__TASK BRIEF__. Go through the material below and copy each line where the word "scene" appears.

__DATASET CONTENT__.
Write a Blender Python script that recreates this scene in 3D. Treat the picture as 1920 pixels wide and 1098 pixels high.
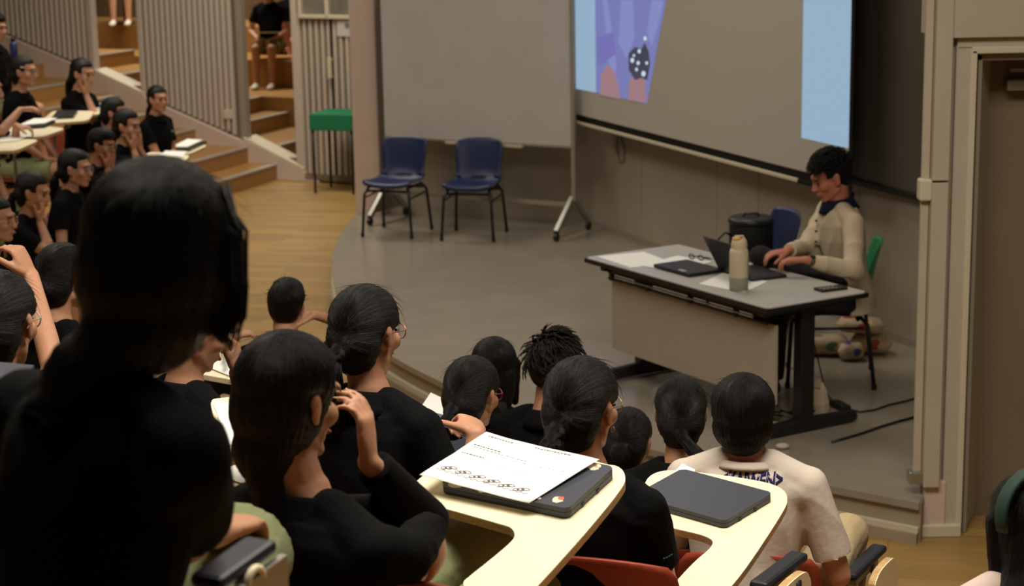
import bpy, bmesh, math, random
import numpy as np
from mathutils import Vector, Matrix, noise
from mathutils.bvhtree import BVHTree
from math import sin, cos, tan, pi, radians as rad, atan2, sqrt
random.seed(7)
RNG = np.random.default_rng(11)
sc = bpy.context.scene
for _o in list(bpy.data.objects): bpy.data.objects.remove(_o)
COL = sc.collection
# ---------------------------------------------------------------- camera
F = 3455.0; PITCH = rad(12.2); ROLL = rad(-1.1)
fw = np.array([0, cos(PITCH), -sin(PITCH)]); r0 = np.array([1.0, 0, 0]); u0 = np.cross(r0, fw)
CR = cos(ROLL)*r0 + sin(ROLL)*u0; CU = cos(ROLL)*u0 - sin(ROLL)*r0; CO = np.array([0, 0, 3.0])
cd = bpy.data.cameras.new('camera'); cam = bpy.data.objects.new('camera', cd); COL.objects.link(cam)
cam.matrix_world = Matrix(((CR[0], CU[0], -fw[0], CO[0]), (CR[1], CU[1], -fw[1], CO[1]), (CR[2], CU[2], -fw[2], CO[2]), (0, 0, 0, 1)))
cd.sensor_width = 36; cd.lens = F*36/1920; cd.clip_end = 100
cd.dof.use_dof = True; cd.dof.focus_distance = 4.9; cd.dof.aperture_fstop = 5.6
sc.camera = cam
# ---------------------------------------------------------------- view, world, lights
sc.view_settings.view_transform = 'Standard'; sc.view_settings.look = 'None'
sc.view_settings.gamma = 1; sc.view_settings.use_curve_mapping = False
sc.view_settings.exposure = 0.0
w = bpy.data.worlds.new('world'); sc.world = w; w.use_nodes = True
w.node_tree.nodes['Background'].inputs[0].default_value = (1.0, .88, .72, 1)
w.node_tree.nodes['Background'].inputs[1].default_value = 0.035
def area(name, loc, size, power, color=(1, .92, .79), target=None, spread=160):
    l = bpy.data.lights.new(name, 'AREA'); l.shape = 'RECTANGLE'; l.size, l.size_y = size; l.energy = power; l.color = color
    l.spread = rad(spread)
    o = bpy.data.objects.new(name, l); COL.objects.link(o); o.location = loc
    if target: o.rotation_euler = (Vector(target)-Vector(loc)).to_track_quat('-Z', 'Y').to_euler()
    return o
area('overhead_light', (0.3, 4.3, 5.4), (3.6, 1.8), 240)
area('overhead_light', (-4.4, 12.5, 5.6), (2.0, 6.0), 135)
area('overhead_light', (-2.2, 17.4, 5.6), (3.0, 1.5), 180)
area('overhead_light', (0.4, 11.8, 5.6), (1.5, 3.0), 66)  # weak fill added to brighten the stage, where no lamp is lit
area('overhead_light', (-4.2, 24.0, 5.0), (3.0, 1.5), 210)
# ---------------------------------------------------------------- pixel helpers (photograph 1920x1098)
def ray(x, y): return (x-960)/F*CR - (y-549)/F*CU + fw
def at(x, y, z):
    d = ray(x, y); return CO + d*((z-CO[2])/d[2])
def dep(x, y, Z): return CO + Z*ray(x, y)
def onp(x, y, P0, n):
    d = ray(x, y); return CO + d*(((P0-CO)@n)/(d@n))
def proj(p):
    q = np.array(p)-CO; w_ = q@fw; return 960+F*(q@CR)/w_, 549-F*(q@CU)/w_
A = lambda *v: np.array(v, float)
# ---------------------------------------------------------------- materials
def lin(c): return tuple(((v/255)/12.92 if v/255 <= .04045 else ((v/255+.055)/1.055)**2.4) for v in c)
MATS = {}
def mat(name, rgb, rough=.6, spec=.5, metal=0, bump=0, bscale=20, var=0, vscale=6, emit=None, estr=0, coords='Object', stretch=(1, 1, 1), alpha=1, trans=0):
    if name in MATS: return MATS[name]
    m = bpy.data.materials.new(name); m.use_nodes = True; nt = m.node_tree; N = nt.nodes; L = nt.links
    b = N['Principled BSDF']; c = lin(rgb)
    b.inputs['Base Color'].default_value = (*c, 1); b.inputs['Roughness'].default_value = rough
    b.inputs['Specular IOR Level'].default_value = spec; b.inputs['Metallic'].default_value = metal
    if trans: b.inputs['Transmission Weight'].default_value = trans
    if emit:
        b.inputs['Emission Color'].default_value = (*lin(emit), 1); b.inputs['Emission Strength'].default_value = estr
    tc = N.new('ShaderNodeTexCoord'); mp = N.new('ShaderNodeMapping'); mp.inputs['Scale'].default_value = stretch
    L.new(tc.outputs[coords], mp.inputs[0])
    if var:
        n = N.new('ShaderNodeTexNoise'); n.inputs['Scale'].default_value = vscale; n.inputs['Detail'].default_value = 5
        L.new(mp.outputs[0], n.inputs[0])
        r = N.new('ShaderNodeValToRGB'); r.color_ramp.elements[0].position = .3; r.color_ramp.elements[1].position = .7
        r.color_ramp.elements[0].color = (*[v*(1-var) for v in c], 1); r.color_ramp.elements[1].color = (*[min(1, v*(1+var)) for v in c], 1)
        L.new(n.outputs['Fac'], r.inputs[0]); L.new(r.outputs[0], b.inputs['Base Color'])
    if bump:
        n = N.new('ShaderNodeTexNoise'); n.inputs['Scale'].default_value = bscale; n.inputs['Detail'].default_value = 4
        L.new(mp.outputs[0], n.inputs[0]); bp = N.new('ShaderNodeBump'); bp.inputs['Strength'].default_value = bump; bp.inputs['Distance'].default_value = .01
        L.new(n.outputs['Fac'], bp.inputs['Height']); L.new(bp.outputs[0], b.inputs['Normal'])
    MATS[name] = m; return m
def hair_mat(name, rgb):
    m = bpy.data.materials.new(name); m.use_nodes = True; nt = m.node_tree; N = nt.nodes; L = nt.links
    b = N['Principled BSDF']; c = lin(rgb)
    at_ = N.new('ShaderNodeAttribute'); at_.attribute_name = 'strand'
    n = N.new('ShaderNodeTexNoise'); n.inputs['Scale'].default_value = 3.0; n.inputs['Detail'].default_value = 6; n.inputs['Roughness'].default_value = .7
    L.new(at_.outputs['Vector'], n.inputs[0])
    r = N.new('ShaderNodeValToRGB'); r.color_ramp.elements[0].position = .35; r.color_ramp.elements[1].position = .72
    r.color_ramp.elements[0].color = (*[v*.5 for v in c], 1); r.color_ramp.elements[1].color = (*[v*1.9 for v in c], 1)
    L.new(n.outputs['Fac'], r.inputs[0]); L.new(r.outputs[0], b.inputs['Base Color'])
    bp = N.new('ShaderNodeBump'); bp.inputs['Strength'].default_value = .8; bp.inputs['Distance'].default_value = .008
    L.new(n.outputs['Fac'], bp.inputs['Height']); L.new(bp.outputs[0], b.inputs['Normal'])
    b.inputs['Roughness'].default_value = .40; b.inputs['Specular IOR Level'].default_value = .24
    return m
HAIR = hair_mat('black_hair', (11, 9, 9)); HAIRB = hair_mat('dark_brown_hair', (30, 23, 20))
SKIN = mat('skin', (188, 138, 108), .5, .35, var=.06, vscale=12)
SKIN2 = mat('skin_tan', (170, 116, 86), .5, .35, var=.06, vscale=12)
BLACK = mat('black_polo_knit', (11, 11, 12), .92, .12, bump=.25, bscale=260)
BLACK2 = mat('black_jacket_cloth', (23, 22, 22), .85, .2, bump=.4, bscale=60)
KHAKI = mat('green_khaki_cotton', (128, 134, 96), .85, .2, bump=.35, bscale=30, var=.08)
BEIGE = mat('beige_khaki_cotton', (176, 158, 122), .85, .2, bump=.35, bscale=30, var=.05)
WSHIRT = mat('white_shirt_cotton', (206, 194, 180), .85, .2, bump=.15, bscale=40)
SWEAT = mat('cream_sweater_knit', (204, 188, 160), .9, .15, bump=.5, bscale=120)
NAVYC = mat('navy_collar_cloth', (22, 26, 48), .8, .2)
TROUS = mat('charcoal_trouser_cloth', (38, 36, 38), .85, .2, bump=.2, bscale=60)
SHOEW = mat('white_shoe', (215, 208, 192), .6, .3)
SHOEB = mat('black_shoe', (25, 25, 26), .5, .4)
EYE = mat('dark_eye', (18, 12, 10), .25, .6); LIP = mat('lip', (158, 92, 80), .5, .3); TEETH = mat('teeth', (230, 222, 205), .4, .4)
REDPL = mat('red_brown_plastic', (150, 62, 40), .45, .4, var=.05)
BLUEPL = mat('blue_plastic', (26, 40, 80), .4, .5, var=.05)
GREENPL = mat('green_plastic', (18, 128, 76), .4, .5)
BMETAL = mat('black_steel', (24, 22, 22), .45, .5); STEEL = mat('brushed_steel', (170, 168, 160), .35, .5, metal=.8)
CREAM = mat('cream_laminate', (244, 232, 196), .42, .4, var=.03, vscale=30); PLY = mat('plywood_edge', (196, 160, 112), .6, .3, var=.2, vscale=40, stretch=(1, 1, 12))
RUB = mat('black_armrest_rubber', (32, 34, 42), .5, .4)
LAPT = mat('navy_laptop_shell', (50, 54, 66), .45, .45, bump=.05, bscale=300); LAPB = mat('black_laptop_shell', (30, 30, 34), .4, .5)
PAPER = mat('white_paper', (248, 246, 240), .75, .25); INK = mat('grey_ink', (120, 118, 122), .8, .2)
STICK = mat('sticker_cream', (226, 205, 180), .6, .3); STICKR = mat('sticker_red', (200, 100, 75), .6, .3)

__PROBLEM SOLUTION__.
Write a Blender Python script that recreates this scene in 3D. Treat the picture as 1920 pixels wide and 1098 pixels high.
sc = bpy.context.scene